Julho, alguns dias de férias com a família e amigos em uma praia tranquila + nenhuma urgência no trabalho (ainda...).
Primeiro dia, alívio e descanso. Demais dias, curtição e descanso, mas com a mente inquieta. Pensamentos intercalados sobre diversos assuntos: família (mais ampla) e suas questões, escritório, mercado jurídico e seus crescentes desafios, estado das coisas (em todos os sentidos). Por que não consigo desligar completamente e apenas aproveitar?
Tendo passado pela mesma situação diversas outras vezes ao longo dos anos, decido, dessa vez, não duelar com a inquietude. Que corram livres, então, os pensamentos e reflexões, e que convivam com as crianças, com mergulhos no mar, caminhadas, conversas com minha mulher e meus amigos.

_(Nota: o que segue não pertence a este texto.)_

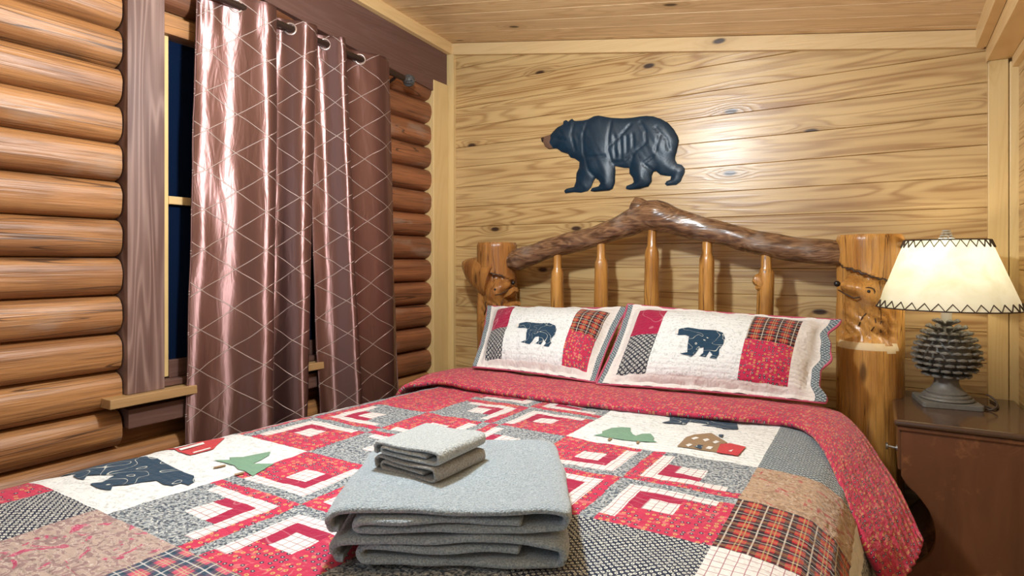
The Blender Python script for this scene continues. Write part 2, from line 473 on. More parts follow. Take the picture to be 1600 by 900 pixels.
# ceiling planks run left-right
mb = MB(); y = .05; cw = .108
while y > -3.9:
    r = random.random(); g = .003
    vs = []
    for x in (-.13, 2.318):
        for yy, d in ((y, .006), (y-g, 0), (y-cw+g, 0), (y-cw, .006)):
            vs.append((x, yy, CEILZ(x, yy)+d))
    mb.add(vs, [(i, i+4, i+5, i+1) for i in range(3)], 0, r); y -= cw
x0, x1, y0, y1 = -.13, 2.318, -3.9, .05
mb.add([(x0,y0,CEILZ(x0,y0)+.008),(x1,y0,CEILZ(x1,y0)+.008),(x1,y1,CEILZ(x1,y1)+.008),(x0,y1,CEILZ(x0,y1)+.008),
        (x0,y0,CEILZ(x0,y0)+.05),(x1,y0,CEILZ(x1,y0)+.05),(x1,y1,CEILZ(x1,y1)+.05),(x0,y1,CEILZ(x0,y1)+.05)],
       [(0,3,2,1),(4,5,6,7),(0,1,5,4),(1,2,6,5),(2,3,7,6),(3,0,4,7)])
tag(mb.build('ceiling', PINE_CEIL), kind='structure')
# floor
mb = MB(); x = -.13
while x < 2.45:
    mb.box((x+.001, -3.9, -.02), (x+.099, .05, 0), 0, random.random()); x += .1
FLOOR = pine('pine_floor', 1, 0, 2, light=(.5,.30,.12), dark=(.32,.17,.06))
tag(mb.build('floor', FLOOR), kind='structure')

# left wall: half-round logs
LOGP = .1227; ZB = [.672-.1227*k for k in range(5, 0, -1)] + [.672+.1227*k for k in range(0, 14)]
def half_log(mb, y0, y1, z0, z1, r, mi=0, xb=-.104, bulge=.052):
    n = 14; vs = []; ny = max(2, int((y1-y0)/.12))
    sd = random.random()*50
    for j in range(ny+1):
        y = lerp(y0, y1, j/ny)
        for i in range(n+1):
            t = -1+2*i/n
            w = (1-abs(t)**2.9)**.56
            wob = .003*noise.noise(Vector((y*2.2, i*.35, sd)))
            vs.append((xb+bulge*w+wob*(w > .2), y, (z0+z1)/2+(z1-z0)/2*t*.995))
    fs = []
    for j in range(ny):
        for i in range(n):
            fs.append((j*(n+1)+i, j*(n+1)+i+1, (j+1)*(n+1)+i+1, (j+1)*(n+1)+i))
    fs.append(tuple(range(n+1))); fs.append(tuple(ny*(n+1)+i for i in range(n, -1, -1)))
    mb.add(vs, fs, mi, r)
W0, W1 = -1.694, -.66                                 # window casing outer edges
mb = MB()
for z0 in ZB:
    z1 = z0+LOGP
    if z1 < .02 or z0 > 2.2: continue
    if z1 <= .56 or z0 > 2.0:
        half_log(mb, -3.9, -.02, max(z0, 0), z1, random.random(), 1 if z0 > 2 else 0)
    else:
        half_log(mb, -3.9, W0-.004, z0, z1, random.random())
        half_log(mb, W1+.004, -.02, z0, z1, random.random(), 1)
mb.box((-.20, -3.9, 0), (-.113, W0+.02, 2.5), 0, .5)
mb.box((-.20, W1-.02, 0), (-.113, .05, 2.4), 0, .5)
mb.box((-.20, W0+.02, 0), (-.113, W1-.02, .70), 0, .2)
mb.box((-.20, W0+.02, 2.0), (-.113, W1-.02, 2.45), 0, .2)
o = mb.build('wall_left', [LOG_WALL, LOG_RED_DIM], smooth=True, angle=40); tag(o, kind='structure')

# trims
def trim(n, build, mat, bevel=.0015):
    mb = MB(); build(mb); return tag(mb.build('trim_%d' % n, mat, bevel=bevel), kind='structure')
def sbox(mb, pts8, r=0.0):
    mb.add(pts8, [(0,3,2,1),(4,5,6,7),(0,1,5,4),(1,2,6,5),(2,3,7,6),(3,0,4,7)], 0, r)
# dark brown beam above the window, its lower edge drops towards the corner
def beam(mb):
    a = (-.112, -.040)
    zb = lambda y: 2.062-.096*(y+.02)*1.0
    zt = lambda y: 2.315-.055*y
    sbox(mb, [(a[0],-3.9,zb(-3.9)),(a[1],-3.9,zb(-3.9)),(a[1],-.03,zb(-.03)),(a[0],-.03,zb(-.03)),
              (a[0],-3.9,zt(-3.9)),(a[1],-3.9,zt(-3.9)),(a[1],-.03,zt(-.03)),(a[0],-.03,zt(-.03))], .3)
trim(1, beam, BROWN_BOARD_Y)
def crown_l(mb):
    lo = lambda y: 2.304-.055*y
    hi = lambda y: CEILZ(-.02, y)
    sbox(mb, [(-.11,-3.9,lo(-3.9)),(-.012,-3.9,lo(-3.9)),(-.012,-.0,lo(0)),(-.11,-.0,lo(0)),
              (-.11,-3.9,hi(-3.9)),(-.012,-3.9,hi(-3.9)),(-.012,-.0,hi(0)),(-.11,-.0,hi(0))], .2)
trim(2, crown_l, TRIM_Y)
trim(3, lambda mb: mb.box((-.112, -.022, 0), (.0, .004, 2.31), 0, .35), TRIM_Z)           # corner board on the back wall
trim(4, lambda mb: mb.box((-.11, -.150, 0), (-.036, -.023, 2.135), 0, .1), TRIM_Z, .004)   # corner board on the log wall
def crown_b(mb):
    f = lambda x: 2.364-.172*x
    sbox(mb, [(-.012,-.024,f(0)-.062),(2.33,-.024,f(2.33)-.062),(2.33,.004,f(2.33)-.062),(-.012,.004,f(0)-.062),
              (-.012,-.024,f(-.012)-.001),(2.33,-.024,f(2.33)-.001),(2.33,.004,f(2.33)-.001),(-.012,.004,f(-.012)-.001)], .6)
trim(5, crown_b, TRIM_X)
def crown_r(mb):
    lo = lambda y: 1.900-.055*y; hi = lambda y: CEILZ(2.30, y)+.01
    sbox(mb, [(2.305,-3.9,lo(-3.9)),(2.335,-3.9,lo(-3.9)),(2.335,-.024,lo(0)),(2.305,-.024,lo(0)),
              (2.305,-3.9,hi(-3.9)),(2.335,-3.9,hi(-3.9)),(2.335,-.024,hi(0)),(2.305,-.024,hi(0))], .7)
trim(6, crown_r, TRIM_Y)
def beam_r(mb):
    lo = lambda y: 1.850-.02*y; hi = lambda y: 2.02-.055*y
    sbox(mb, [(2.336,-3.9,lo(-3.9)),(2.405,-3.9,lo(-3.9)),(2.405,.004,lo(0)),(2.336,.004,lo(0)),
              (2.336,-3.9,hi(-3.9)),(2.405,-3.9,hi(-3.9)),(2.405,.004,hi(0)),(2.336,.004,hi(0))], .15)
trim(7, beam_r, TRIM_Y)
trim(8, lambda mb: mb.box((2.340, -.022, 0), (2.395, .004, 1.850), 0, .8), TRIM_Z)
trim(9, lambda mb: mb.box((2.397, -.036, 0), (2.425, .004, 1.835), 0, .9), TRIM_Z)
def strip_r(mb):
    lo = lambda y: 1.815-.02*y; hi = lambda y: 1.85-.02*y
    sbox(mb, [(2.402,-3.9,lo(-3.9)),(2.425,-3.9,lo(-3.9)),(2.425,-.037,lo(0)),(2.402,-.037,lo(0)),
              (2.402,-3.9,hi(-3.9)),(2.425,-3.9,hi(-3.9)),(2.425,-.037,hi(0)),(2.402,-.037,hi(0))], .5)
trim(10, strip_r, TRIM_Y)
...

Questiono-me se o dito “ócio” realmente nos permite um estado mental de novos caminhos e possibilidades, de mais criatividade e desenvolvimento pessoal. Pesquiso o tema na Internet. Descubro que o ócio tem sido objeto de estudos há mais de 2500 anos. Nomes como Aristóteles, Cícero, Sêneca, Santo Agostinho, Montaigne, Bertrand Russell, Josef Pieper, Giorgio Agamben, Byung-Chul Han e Domenico De Masi escreveram obras específicas sobre o tema (este último, há 25 anos, publicava no Brasil o famoso “O Ócio Criativo”).
Busco pesquisas empíricas. São muitos estudos que afirmam que o ócio é uma condição fundamental para o funcionamento psíquico e intelectual saudável, a satisfação com a vida, a autoestima, a estabilidade emocional e mesmo a eficiência produtiva.
E qual a relação entre ócio e redes sociais? Há estudos sobre o tema, e alguns afirmam que as redes são “liquid leisure”, que permeiam o tempo livre, de trabalho e de estudo, com efeitos limitados em termos de criatividade profunda. Já o “deep leisure”, como viagens, artes, leitura leve, hobbies etc., são ligados ao efetivo cultivo do ócio dito criativo.
Ainda em período de descanso, saio para mais uma caminhada seguida de uma tarde na praia. Entre um mergulho e outro, me questiono se o ócio gera em mim um estado mental propício à criatividade. No caminho entre o mar e a cadeira de praia, olho ao redor, e contemplo diferentes pessoas vivendo seus ócios de diferentes formas, tempo e intensidade – e, certamente, com diferentes impactos sobre suas vidas.
Chego, finalmente, a uma conclusão bastante pessoal, baseada na minha própria experiência de vida: o meu ócio criativo decorre menos do que faço nos momentos de deep leisure, e mais do afastamento que é decorrência dele.
Vivemos mergulhados em rotinas exigentes, decisões que não param, informações que não cessam. A ideia de parar – ou pelo menos de desacelerar – parece fora de lugar. Mas é justamente nesse espaço, fora do fluxo, que muita coisa se organiza.
Não é apenas sobre descanso. É sobre percepção. Sobre permitir que o pensamento decante. Que as conversas internas e externas amadureçam. Que o tempo não seja só métrica, mas também qualidade. Talvez o grande poder do ócio esteja aí: pausar para seguir com mais presença. Em valorizar os espaços que não aparecem na agenda, mas que sustentam tudo o que importa.